What characterizes contemporary thought is negation. Aristotle is the friend of wisdom in as much as he starts by admiring, even that which is reputed to be self-evident. Aristotle is the philosopher of admiration. The contemporaries are for the most part the buffoons of doubt and of negation. It is Descartes who pulled the first punch: “I think, therefore I doubt, and therefore I am”… Geez!

It is because of Descartes that all of contemporary thought is a saloon-bar philosophy.

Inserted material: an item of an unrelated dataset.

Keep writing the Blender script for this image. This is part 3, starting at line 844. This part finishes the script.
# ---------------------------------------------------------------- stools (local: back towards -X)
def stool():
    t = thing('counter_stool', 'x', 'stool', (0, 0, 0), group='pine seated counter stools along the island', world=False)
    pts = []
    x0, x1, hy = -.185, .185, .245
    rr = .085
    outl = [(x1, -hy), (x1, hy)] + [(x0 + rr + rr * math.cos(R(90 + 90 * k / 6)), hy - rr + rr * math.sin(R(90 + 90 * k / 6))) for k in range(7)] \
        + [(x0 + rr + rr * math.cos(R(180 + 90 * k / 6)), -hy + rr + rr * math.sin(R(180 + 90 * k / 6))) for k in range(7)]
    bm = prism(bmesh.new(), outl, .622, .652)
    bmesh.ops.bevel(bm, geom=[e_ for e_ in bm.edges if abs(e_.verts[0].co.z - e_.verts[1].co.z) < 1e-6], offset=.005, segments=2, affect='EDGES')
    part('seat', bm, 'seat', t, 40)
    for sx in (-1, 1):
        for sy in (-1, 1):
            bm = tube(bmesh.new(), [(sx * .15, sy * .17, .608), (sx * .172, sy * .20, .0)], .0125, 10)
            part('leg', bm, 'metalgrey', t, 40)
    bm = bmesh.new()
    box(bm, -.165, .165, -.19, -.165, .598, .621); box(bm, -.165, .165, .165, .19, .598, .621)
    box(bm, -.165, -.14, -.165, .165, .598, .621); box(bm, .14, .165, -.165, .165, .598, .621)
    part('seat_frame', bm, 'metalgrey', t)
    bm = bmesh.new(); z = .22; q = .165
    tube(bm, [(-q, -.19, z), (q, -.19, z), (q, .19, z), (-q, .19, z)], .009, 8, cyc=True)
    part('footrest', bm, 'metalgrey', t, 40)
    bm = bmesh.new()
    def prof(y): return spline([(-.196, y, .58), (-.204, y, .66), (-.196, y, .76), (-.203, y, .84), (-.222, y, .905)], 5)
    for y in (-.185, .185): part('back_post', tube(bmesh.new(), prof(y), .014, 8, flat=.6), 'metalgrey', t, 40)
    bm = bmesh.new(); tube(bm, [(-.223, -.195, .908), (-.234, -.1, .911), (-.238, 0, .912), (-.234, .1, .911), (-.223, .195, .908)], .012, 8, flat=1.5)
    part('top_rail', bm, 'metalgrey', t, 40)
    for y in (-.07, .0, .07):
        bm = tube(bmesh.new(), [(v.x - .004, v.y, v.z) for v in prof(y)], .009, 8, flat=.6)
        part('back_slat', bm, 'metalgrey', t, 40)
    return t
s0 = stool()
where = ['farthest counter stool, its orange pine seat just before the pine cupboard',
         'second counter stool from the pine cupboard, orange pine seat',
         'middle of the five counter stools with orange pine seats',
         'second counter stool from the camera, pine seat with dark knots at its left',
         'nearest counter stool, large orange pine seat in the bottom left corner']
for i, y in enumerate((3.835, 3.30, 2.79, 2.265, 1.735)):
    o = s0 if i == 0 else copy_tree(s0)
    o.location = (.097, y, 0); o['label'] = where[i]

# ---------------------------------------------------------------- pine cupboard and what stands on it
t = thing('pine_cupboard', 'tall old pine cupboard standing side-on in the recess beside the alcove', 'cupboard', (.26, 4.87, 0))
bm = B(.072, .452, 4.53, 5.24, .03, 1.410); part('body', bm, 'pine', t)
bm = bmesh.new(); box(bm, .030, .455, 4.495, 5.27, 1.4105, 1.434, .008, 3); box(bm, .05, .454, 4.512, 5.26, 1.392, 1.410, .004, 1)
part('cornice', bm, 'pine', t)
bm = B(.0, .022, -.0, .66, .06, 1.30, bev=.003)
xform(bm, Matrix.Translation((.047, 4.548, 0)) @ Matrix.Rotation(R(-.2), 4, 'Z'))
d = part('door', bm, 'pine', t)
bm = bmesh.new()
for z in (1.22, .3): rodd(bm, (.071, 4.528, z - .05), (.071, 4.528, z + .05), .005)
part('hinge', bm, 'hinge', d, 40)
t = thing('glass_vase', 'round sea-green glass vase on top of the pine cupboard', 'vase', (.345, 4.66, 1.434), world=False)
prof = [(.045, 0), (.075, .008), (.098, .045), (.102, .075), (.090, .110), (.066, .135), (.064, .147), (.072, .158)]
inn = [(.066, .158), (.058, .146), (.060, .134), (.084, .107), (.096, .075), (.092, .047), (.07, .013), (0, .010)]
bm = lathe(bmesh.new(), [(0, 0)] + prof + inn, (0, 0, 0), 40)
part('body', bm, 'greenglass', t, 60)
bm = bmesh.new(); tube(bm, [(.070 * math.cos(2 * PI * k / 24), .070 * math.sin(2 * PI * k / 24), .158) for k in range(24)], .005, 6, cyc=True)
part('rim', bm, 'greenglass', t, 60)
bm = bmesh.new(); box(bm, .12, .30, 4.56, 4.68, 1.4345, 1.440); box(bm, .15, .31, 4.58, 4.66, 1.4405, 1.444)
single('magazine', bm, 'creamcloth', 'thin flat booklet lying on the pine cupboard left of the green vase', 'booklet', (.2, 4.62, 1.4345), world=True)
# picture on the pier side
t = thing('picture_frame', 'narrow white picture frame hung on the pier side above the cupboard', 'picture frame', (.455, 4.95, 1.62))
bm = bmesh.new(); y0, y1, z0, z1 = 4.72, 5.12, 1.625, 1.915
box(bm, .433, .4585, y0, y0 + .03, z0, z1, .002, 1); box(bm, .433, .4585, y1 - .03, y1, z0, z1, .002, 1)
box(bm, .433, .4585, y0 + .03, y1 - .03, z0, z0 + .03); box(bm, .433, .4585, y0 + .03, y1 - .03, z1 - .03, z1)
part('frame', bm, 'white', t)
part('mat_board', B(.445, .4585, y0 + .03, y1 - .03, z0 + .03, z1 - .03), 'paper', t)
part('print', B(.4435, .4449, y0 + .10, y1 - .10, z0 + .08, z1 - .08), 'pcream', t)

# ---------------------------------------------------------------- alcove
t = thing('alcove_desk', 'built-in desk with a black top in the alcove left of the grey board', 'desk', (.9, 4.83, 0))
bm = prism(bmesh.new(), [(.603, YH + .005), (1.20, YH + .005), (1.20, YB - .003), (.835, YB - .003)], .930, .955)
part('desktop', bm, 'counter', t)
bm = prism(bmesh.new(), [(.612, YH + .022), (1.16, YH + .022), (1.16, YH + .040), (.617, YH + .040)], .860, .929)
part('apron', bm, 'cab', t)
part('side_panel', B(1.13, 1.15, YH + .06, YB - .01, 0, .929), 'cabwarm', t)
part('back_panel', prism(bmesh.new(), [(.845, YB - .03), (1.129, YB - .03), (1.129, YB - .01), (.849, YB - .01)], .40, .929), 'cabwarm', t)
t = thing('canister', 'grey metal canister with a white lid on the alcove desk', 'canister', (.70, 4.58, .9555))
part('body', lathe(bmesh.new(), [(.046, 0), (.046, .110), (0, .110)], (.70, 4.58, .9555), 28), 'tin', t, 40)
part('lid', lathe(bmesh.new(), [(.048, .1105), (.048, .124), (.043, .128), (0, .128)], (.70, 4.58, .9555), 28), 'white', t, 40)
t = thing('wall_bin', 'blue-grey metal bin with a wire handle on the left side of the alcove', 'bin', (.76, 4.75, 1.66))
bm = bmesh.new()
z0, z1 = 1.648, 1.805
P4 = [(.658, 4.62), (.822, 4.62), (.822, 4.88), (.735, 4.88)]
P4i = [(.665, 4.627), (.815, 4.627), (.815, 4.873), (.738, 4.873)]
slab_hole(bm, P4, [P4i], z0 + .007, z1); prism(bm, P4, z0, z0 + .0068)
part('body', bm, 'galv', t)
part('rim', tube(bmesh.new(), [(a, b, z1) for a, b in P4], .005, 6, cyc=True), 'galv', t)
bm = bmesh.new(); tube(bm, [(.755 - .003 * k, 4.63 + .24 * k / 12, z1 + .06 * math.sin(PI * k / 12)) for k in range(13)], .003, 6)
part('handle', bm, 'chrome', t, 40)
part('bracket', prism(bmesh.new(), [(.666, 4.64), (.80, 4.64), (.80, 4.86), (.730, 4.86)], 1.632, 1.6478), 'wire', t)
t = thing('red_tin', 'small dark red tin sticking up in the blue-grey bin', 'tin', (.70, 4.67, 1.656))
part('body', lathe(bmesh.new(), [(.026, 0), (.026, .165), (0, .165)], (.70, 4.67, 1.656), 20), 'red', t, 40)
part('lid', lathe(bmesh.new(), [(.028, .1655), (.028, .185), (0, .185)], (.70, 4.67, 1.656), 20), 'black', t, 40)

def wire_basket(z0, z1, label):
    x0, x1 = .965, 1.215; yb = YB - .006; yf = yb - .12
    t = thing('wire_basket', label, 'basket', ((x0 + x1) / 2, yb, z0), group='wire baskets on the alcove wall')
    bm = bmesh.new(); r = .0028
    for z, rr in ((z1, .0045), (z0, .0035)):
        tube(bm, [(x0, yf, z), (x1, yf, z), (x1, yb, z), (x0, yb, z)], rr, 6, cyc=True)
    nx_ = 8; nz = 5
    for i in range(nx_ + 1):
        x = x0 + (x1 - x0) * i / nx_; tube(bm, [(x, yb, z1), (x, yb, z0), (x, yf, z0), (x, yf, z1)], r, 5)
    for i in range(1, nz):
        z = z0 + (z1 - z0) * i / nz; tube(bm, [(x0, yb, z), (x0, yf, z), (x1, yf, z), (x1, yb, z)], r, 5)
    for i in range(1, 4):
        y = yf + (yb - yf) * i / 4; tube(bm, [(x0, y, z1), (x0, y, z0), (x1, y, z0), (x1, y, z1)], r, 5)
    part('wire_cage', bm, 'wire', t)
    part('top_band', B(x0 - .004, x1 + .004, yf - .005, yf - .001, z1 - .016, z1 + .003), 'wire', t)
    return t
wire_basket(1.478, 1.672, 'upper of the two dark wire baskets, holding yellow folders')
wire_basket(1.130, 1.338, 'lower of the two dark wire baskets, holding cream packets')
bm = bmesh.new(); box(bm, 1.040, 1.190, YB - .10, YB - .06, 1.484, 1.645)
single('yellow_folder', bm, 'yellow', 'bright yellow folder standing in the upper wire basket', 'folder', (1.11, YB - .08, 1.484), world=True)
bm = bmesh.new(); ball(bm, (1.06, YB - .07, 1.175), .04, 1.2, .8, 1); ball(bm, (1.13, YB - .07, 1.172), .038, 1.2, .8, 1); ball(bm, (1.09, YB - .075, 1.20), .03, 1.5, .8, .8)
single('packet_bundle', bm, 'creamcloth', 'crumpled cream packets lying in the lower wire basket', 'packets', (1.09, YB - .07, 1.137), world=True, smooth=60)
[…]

Saturday, November 14, 2009

Never vanquished

Should you ask people around you what truth is, you will mostly be told that it depends on your conception of truth. If you insist and point out that what exists or not is entirely oblivious to any opinion one may have of it as far as being or not being, you will, without more ado, be singled out as sectarian. You will be told that you are trying to impose your ideas, exactly as if reality was an idea. Now then, whether or not you seek to impose what you think neither affects error nor truth, and consequently it is well and truly postulated that reality does not exist outside the idea you make of it. Not to consent to the relativity of reality constitutes in many places a form of raging intolerance. To accept that each and everyone can express his opinion is one thing, something important, for sure, but on the other hand truth also deserves to be upheld. :)

Friday, September 18, 2009

A suicide of intelligence


These days you are not understood if you say that the primacy of being has been substituted by nothingness. Most people stare at you with a dazed look. Yet, for anyone who has the slightest inkling of metaphysics, it is obvious that being primes over non-being, and that it is well and truly being which is, before nothingness… despite Jean-Saul Partre and the cortege of logy intellectuals of the 20th century. Thus negation has taken front stage, in all spirits, even those of the blockheads.

In short, if one is no longer understood on a metaphysical level, one can nevertheless clearly distinguish the primacy of negation concerning the human person and freedom. In this day and age, in the person we firstly see someone who is ailing (thanks to the psychocretins & co who have reduced the human person to personality), and in freedom the capacity to say “no”, that is to say the most infantile vision of things.

Thus we find the three poles where lies the solution to any problem (the person, truth, freedom) absolutely poisoned by negation: truth is firstly nothingness, the person is firstly ailing, and freedom is firstly saying “no”. If that is not a suicide of intelligence, it strangely resembles it, for what “falls” first in intelligence is being, not non-being, which figures the absence of being, thus the destruction through despair of intelligence, memory and will. Hence, we claim to fecund the spirit firstly with nothingness, that’s a good one, for it is exactly as hallucinating as a farmer who would sow “nothing” whilst prophesizing an unparalleled crop.